Combining Regression and Ranking


It would be hard to imagine that we want to combine the regression problems and ranking problems together. They’re inherently different. Traditionally, ranking problems only concern the order of ranked items. Even you could have very bad scores for each item, the final order matters.

However, there’re situations we care both the scores for each item, as well as their order. One would argue that eventually this is a regression problem because if you predict 100% accurate on all items and therefore the order should be correct as well. This is true only if you have a perfect regression model. There’re a lot of cases where you have a nearly perfect regression model but the results are terrible in terms of ranking. For instance, you could have a very imbalanced dataset where the majority class has y=0. Thus, it is possible to achieve a near-perfect regression performance by always predicting 0, which gives a useless ranking.

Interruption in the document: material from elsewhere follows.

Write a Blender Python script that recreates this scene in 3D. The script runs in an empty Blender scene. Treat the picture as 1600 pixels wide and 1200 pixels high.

D. Sculley provided an easy solution to the problem (published on KDD 2010) above. Basically, we just naively combine two problems together as a single optimization problem, balanced by a parameter as

    \[\min_{\mathbf{w} \in \mathbb{R}^{m}} \alpha L(\mathbf{w}, D) + (1-\alpha)L(\mathbf{w}, P) + \frac{\lambda}{2}||\mathbf{w}||^{2}_{2}\]


where \alpha \in [0,1]. The overall optimization problem is solved through Stochastic Gradient Descent (SGD).

The paper also described efficiently sampling from P and other scalability issues.